Boule dans la gorge, les larmes montent, ça sort pour certaines, ça rajoute de la rage dans le cœur pour d’autres. C’est trop, c’est le moment où l’on décide de l’enlever, ce gilet.
Les moments qui suivent, c’est la parano. On regarde chaque groupe avec suspicion. Peut-être c’est des fachos ? Sombre impression d’être au coude à coude avec des néo-nazis. Nos peurs planent au dessus de nous.
On se rappelle de ce gars la semaine dernière qui criait aux keufs « d’aller se faire enculer, on n’est pas des pédés, aller plutôt taper ces tapettes des Grésilles, eux ils sont pas français ! » ... dans une indifférence générale.

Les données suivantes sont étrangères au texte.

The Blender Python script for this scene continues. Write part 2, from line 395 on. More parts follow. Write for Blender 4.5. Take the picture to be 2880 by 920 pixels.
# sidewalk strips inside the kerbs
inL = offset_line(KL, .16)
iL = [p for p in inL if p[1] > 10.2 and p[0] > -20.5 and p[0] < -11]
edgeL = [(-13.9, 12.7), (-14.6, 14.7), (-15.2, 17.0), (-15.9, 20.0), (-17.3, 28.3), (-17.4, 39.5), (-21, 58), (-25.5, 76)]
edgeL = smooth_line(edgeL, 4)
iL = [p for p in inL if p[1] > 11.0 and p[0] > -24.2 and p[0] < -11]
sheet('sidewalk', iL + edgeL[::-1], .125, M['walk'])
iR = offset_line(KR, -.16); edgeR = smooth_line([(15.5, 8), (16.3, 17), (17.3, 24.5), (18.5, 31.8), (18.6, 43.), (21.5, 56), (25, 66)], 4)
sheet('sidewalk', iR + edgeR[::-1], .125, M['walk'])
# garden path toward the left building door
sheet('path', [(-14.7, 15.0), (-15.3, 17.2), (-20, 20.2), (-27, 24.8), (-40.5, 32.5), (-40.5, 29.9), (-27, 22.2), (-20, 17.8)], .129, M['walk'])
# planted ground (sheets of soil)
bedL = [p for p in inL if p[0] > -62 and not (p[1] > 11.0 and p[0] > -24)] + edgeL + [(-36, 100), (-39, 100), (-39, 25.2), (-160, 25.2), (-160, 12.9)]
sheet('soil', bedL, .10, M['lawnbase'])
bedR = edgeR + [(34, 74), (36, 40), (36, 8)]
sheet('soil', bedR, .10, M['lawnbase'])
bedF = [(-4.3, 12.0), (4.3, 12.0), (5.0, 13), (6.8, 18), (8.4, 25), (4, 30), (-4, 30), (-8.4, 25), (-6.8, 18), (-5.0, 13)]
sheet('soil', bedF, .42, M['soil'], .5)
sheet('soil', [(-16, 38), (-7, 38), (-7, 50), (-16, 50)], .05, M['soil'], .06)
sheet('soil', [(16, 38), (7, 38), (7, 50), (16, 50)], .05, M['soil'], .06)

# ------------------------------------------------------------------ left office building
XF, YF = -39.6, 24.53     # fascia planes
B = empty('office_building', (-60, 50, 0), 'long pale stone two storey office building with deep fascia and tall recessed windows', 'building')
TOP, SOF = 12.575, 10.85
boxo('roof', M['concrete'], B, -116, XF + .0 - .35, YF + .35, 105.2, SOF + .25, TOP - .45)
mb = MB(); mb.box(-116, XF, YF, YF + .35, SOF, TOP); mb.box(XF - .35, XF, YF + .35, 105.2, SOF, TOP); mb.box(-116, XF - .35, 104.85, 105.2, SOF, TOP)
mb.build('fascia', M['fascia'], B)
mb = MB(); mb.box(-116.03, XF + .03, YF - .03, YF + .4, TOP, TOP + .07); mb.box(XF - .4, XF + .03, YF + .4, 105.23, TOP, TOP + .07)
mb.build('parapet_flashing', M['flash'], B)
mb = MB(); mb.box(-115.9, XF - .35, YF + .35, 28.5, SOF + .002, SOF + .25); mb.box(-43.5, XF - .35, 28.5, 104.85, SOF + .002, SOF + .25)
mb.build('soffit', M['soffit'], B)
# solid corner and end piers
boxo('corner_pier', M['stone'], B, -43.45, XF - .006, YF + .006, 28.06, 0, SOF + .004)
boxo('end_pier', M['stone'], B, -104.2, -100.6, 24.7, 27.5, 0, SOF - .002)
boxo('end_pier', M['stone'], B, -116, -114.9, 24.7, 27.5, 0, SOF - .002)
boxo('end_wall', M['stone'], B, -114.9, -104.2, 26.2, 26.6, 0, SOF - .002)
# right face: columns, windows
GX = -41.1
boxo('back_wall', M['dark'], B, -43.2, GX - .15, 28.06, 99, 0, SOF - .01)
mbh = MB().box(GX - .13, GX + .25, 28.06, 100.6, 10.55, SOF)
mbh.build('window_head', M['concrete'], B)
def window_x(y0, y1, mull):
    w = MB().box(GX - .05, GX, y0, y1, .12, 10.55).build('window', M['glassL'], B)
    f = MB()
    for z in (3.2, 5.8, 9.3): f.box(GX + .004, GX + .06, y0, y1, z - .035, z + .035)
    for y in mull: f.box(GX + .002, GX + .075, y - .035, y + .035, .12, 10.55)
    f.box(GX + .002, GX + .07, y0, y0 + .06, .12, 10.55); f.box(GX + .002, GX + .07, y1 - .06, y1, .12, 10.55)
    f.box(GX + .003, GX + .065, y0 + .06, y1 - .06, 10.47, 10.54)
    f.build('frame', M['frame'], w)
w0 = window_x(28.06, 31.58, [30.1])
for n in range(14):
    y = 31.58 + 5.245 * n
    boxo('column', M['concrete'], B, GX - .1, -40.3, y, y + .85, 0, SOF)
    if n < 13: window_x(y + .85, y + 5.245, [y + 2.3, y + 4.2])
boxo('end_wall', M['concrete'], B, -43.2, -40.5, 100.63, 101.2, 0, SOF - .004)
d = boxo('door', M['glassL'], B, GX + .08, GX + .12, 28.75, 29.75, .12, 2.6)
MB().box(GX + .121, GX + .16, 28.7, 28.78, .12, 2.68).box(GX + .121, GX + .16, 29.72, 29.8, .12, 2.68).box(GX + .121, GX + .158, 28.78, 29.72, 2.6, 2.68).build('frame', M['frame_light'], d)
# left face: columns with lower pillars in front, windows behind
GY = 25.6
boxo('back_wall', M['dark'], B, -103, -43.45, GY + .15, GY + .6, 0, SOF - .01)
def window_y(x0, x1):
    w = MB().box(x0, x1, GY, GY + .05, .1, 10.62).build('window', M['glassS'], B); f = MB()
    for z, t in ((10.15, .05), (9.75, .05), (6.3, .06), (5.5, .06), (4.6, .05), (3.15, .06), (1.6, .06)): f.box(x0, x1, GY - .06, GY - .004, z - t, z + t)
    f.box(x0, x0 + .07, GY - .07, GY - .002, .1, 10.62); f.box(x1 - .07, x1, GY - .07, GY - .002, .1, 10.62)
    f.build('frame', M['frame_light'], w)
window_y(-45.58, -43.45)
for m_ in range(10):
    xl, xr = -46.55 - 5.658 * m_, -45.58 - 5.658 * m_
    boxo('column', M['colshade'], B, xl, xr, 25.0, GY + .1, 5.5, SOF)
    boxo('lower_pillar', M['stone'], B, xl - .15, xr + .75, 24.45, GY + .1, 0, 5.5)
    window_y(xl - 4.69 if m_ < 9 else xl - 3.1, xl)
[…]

Moment banal, composition à l’extrême... certains camarades nous diront que les mots utilisés sont vidés de sens... Mais certains sont pour nous malgré tout remplis de nos histoires. Une de nos consolations aurait pu être de se sentir soutenues dans ces moments où c’est trop. Malheureusement on n’a pas eu et on a toujours pas l’assurance que, autour de nous, les gens auraient réagit en notre faveur si on avait interpellé celui qui aurait dit le mot de trop.
On ressort de ce samedi avec un goût amer en travers de la gorge. C’est sûr qu’on ne va pas aller faire la morale à chaque « enculé », c’est sûr qu’on ne changera pas les gens. Les seules idées qu’on ait eu dans ce grand bordel jaune c’est d’être là, d’apporter nos slogans, nos tags, nos affiches... de faire en sorte que ces gilets soit-disant apolitiques soient plus rouges et noirs que bleus marines.
Mais au lendemain de cet acte 4, malgré tout notre enthousiasme pour la révolte et l’insurrection, ce qu’il nous reste c’est un goût amer.